Dara Horn’s “All Other Nights”: Freedom and Slavery

Dara Horn has never been a writer who shies away from strong imagery. Her first novel, In the Image, features a catatonic flood that wrecks a New Jersey town. In The World to Come, an antisocial bachelor at a Jewish singles event in a museum mopes in a corner and inadvertently steals a framed Chagall painting.

All Other Nights
— which comes out in paperback on March 10 — is no exception. A Passover story about slavery and the American South, plotting all other nightswith his future sisters-in-law to marry an “uppity woman”-type sister, simultaneously running away from one destiny while sliding seamlessly into a destiny of a very different caliber — there are grand themes and epic storytelling, but Nights is about as subtle as the Civil War itself.

Jacob, a young man from New York, is sent across the Mason-Dixon Line at the height of the war as a spy with instructions to pay his uncle and aunt a visit. The Southern Rappaports are hosting a Passover seder, and Jacob has been ordered to poison his uncle, a conspirator in a plot to assassinate President Lincoln.

The night of the seder, the family receives an unexpected visitor in the person of Judah P. Benjamin, the Jewish second-in-command of the Confederacy, and Jacob is forced to decide just whom he’s expected to make his move on. Just when we think it’s a simple matter of
Inglourious Basterds
-type fan fiction, things become a lot more complicated. For one thing, Benjamin doesn’t simply die. For another, that’s just the first fifty pages — a teaser for a much longer and more intricate plot that dwarfs the moral quandaries of assassinating your own uncle.
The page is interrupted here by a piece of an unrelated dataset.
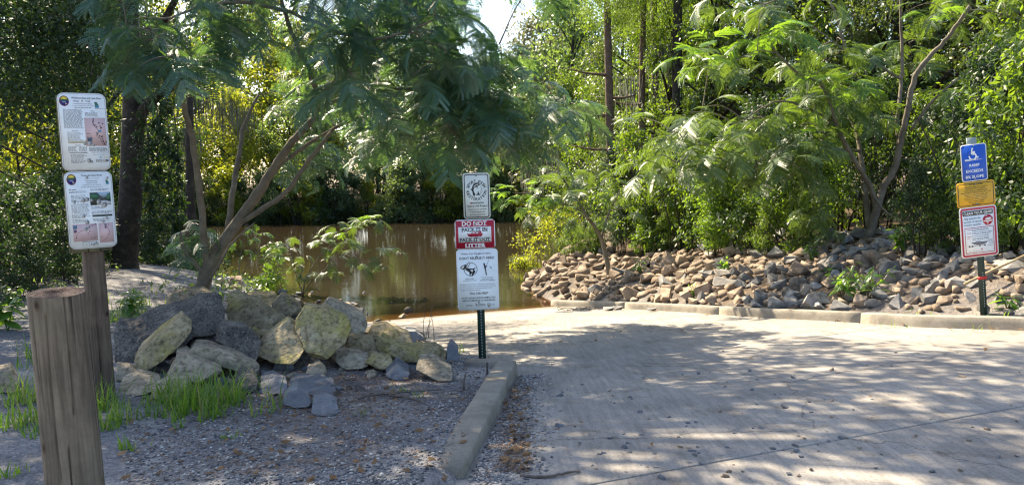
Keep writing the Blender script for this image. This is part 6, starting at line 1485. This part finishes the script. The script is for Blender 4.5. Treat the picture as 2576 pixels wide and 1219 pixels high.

Shortly after All Other Nights came out, Horn casually mentioned to me that she was afraid her Torah metaphor was too blatant — “After all,” she laughed to herself, “I named my main character ‘Jacob’.” For a moment, I was stunned. It actually hadn’t occurred to me at all — Jacob in the book, like Jacob in the Good Book, was part of an arranged marriage; was indentured to his father-in-law in a work arrangement for years; and was, as a child, when his mother dressed him up, definitely guilty of more than one instance of espionage.

Of course, she takes liberties. Not the least of which is that this Jacob doesn’t marry any of the sisters of his beloved — instead, he charms them into seducing the withdrawn, sly, and uncrackable Eugenia Levy, alleged spy for the Confederacy. And, when their marriage starts, the book — for the sixth or seventh time, in what seems to be an unbreakable marathon of energy — kickstarts into yet another beginning.

The weirdest thing about All Other Nights, at least compared to its predecessors, is its linearity of plot. In another binding — and with characters with names like “Philip Mordecai Levy” and “William Wm. Williams” and, yes, “Eugenia” — it could read as a historical thriller, or even a romance novel, instead of literary fiction.

The story is anything but straightforward. Luxuriously plotted and extensively researched, the novel shares snapshots of a fully-realized 19th-century world, from the most minute of details of food and architecture to hints of a suspected (but never proven) conspiracy to assassinate Lincoln. In Horn’s author’s note at the end, she talks about a summer spent as a fact-checker at American Heritage Magazine, and of being warned that “Civil War buffs are to be feared the most” — and she seems to have pacified even them.

The thing is, All Other Nights works on almost every level you can run it through, from philosophy to action to political thriller — and yes, even as a romance novel (although a sort of depressive, masochistic one, at times). It doesn’t have the singleminded brilliance of The World to Come, but it’s not supposed to be that kind of book. Horn is the rare novelist, Jewish or not, who’s not content to repeat a past triumph with slight variations, but searches as a writer to find something uniquely new and undiscovered. It’s not a surprise that she’s succeeded in the elusive Civil War genre with her first try. It’s the same reason that I recommend Horn’s books to friends and feel it necessary to add the caveat that “it’s not that she’s a Jewish novelist, she’s just a damn good one” — to Dara Horn, the story is paramount, and all else falls in its wake. For some people, that’s what war does, and for others, that’s what religion does. For her, it’s all about the ride.